Por último está por ver la capacidad de las autoridades económicas de los nuevos países centrales para gestionar la estabilización macroeconómica -en un contexto de menor control estatal que el presente- y evitar ciclos muy pronunciados que se conviertan en factores de riesgo sistémico. La generación de burbujas y de crisis financieras -que fueron típicas de los emergentes de los noventa y de algunos países desarrollados en el siglo XXI -en países que abarcan a casi un tercio de la población mundial pueden tener un efecto global de proporciones incalculables.

En definitiva, el desplazamiento del centro de gravedad económico del planeta no es sólo una cuestión de geografía económica sino que puede tener profundas implicaciones para el crecimiento y la estabilidad de la economía global.

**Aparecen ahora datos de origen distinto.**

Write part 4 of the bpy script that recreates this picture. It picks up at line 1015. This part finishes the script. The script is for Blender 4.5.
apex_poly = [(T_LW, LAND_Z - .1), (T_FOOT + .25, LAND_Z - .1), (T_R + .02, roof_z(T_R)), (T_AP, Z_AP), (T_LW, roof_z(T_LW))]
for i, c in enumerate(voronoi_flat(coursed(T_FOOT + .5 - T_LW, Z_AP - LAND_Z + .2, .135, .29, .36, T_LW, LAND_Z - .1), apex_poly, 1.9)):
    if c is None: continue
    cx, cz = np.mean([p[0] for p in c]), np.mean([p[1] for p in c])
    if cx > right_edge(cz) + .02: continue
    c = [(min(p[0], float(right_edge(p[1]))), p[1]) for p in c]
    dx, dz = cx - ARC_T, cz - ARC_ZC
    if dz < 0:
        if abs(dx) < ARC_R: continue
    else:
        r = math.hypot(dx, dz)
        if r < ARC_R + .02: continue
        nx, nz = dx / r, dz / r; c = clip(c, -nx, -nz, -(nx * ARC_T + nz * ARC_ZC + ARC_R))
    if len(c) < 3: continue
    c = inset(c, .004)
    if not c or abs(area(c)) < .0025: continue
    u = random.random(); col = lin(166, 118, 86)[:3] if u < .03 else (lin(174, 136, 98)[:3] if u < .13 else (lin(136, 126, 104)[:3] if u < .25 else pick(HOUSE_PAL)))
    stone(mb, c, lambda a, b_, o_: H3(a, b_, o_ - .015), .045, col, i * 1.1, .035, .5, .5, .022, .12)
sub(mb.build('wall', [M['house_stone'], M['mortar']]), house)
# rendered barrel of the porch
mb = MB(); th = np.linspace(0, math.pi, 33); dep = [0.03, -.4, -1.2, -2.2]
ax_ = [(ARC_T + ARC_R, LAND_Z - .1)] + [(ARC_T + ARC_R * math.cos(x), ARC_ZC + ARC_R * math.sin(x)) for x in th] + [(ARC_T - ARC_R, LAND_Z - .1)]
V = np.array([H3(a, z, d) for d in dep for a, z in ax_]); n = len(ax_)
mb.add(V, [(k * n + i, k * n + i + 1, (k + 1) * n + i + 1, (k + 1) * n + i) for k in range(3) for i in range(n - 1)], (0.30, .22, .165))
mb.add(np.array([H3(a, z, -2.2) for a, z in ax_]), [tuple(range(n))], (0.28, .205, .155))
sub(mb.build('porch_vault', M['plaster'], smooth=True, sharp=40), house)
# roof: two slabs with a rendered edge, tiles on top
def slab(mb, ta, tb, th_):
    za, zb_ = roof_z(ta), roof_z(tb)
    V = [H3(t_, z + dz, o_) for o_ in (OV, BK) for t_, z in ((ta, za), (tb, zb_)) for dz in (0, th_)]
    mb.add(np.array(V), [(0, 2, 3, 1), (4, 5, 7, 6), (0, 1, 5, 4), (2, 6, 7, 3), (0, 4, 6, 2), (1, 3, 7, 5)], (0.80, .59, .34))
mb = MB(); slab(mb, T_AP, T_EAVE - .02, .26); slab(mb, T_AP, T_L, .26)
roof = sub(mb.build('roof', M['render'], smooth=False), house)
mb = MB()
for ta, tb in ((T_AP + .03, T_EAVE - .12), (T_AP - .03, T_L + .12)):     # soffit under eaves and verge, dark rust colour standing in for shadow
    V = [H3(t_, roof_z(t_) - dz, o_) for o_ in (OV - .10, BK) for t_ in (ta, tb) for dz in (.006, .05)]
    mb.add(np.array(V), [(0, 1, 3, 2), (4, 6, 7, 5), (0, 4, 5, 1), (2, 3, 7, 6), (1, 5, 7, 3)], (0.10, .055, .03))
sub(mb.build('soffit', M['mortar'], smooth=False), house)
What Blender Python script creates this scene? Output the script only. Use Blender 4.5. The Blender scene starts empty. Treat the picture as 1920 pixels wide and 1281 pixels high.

La demanda interna de los emergentes puede proporcionar un impulso significativo y duradero a la demanda mundial, contribuyendo a reequilibrar el crecimiento en el mundo, reduciendo las disparidades de cuenta corriente y favoreciendo la recuperación del tipo de interés real a un nivel suficiente para estimular el ahorro en los países desarrollados. Sin embargo una eventual corrección del atípico proceso de globalización de las últimas décadas, en el que por primera vez el capital ha fluido en grandes cantidades desde los países emergentes a los desarrollados, puede dar lugar a un patrón de crecimiento más convencional que también acabe con la moderación de las fluctuaciones de la que hemos disfrutado. Los efectos positivos pueden tener su contrapartida en la aparición de nuevas fuentes de inestabilidad con una mayor inflación y riesgos de ciclos pronunciados en los nuevos países sistémicos. Se ha argumentado con frecuencia -y en mi opinión con bastante razón- que la gran moderación y los desequilibrios globales han sido dos manifestaciones inseparables del proceso de globalización que ha tenido lugar en las últimas décadas. Es posible que el desplazamiento económico hacia el Este acabe con –o modere- ambos fenómenos, con unas implicaciones de política económica que conviene empezar a tener en cuenta.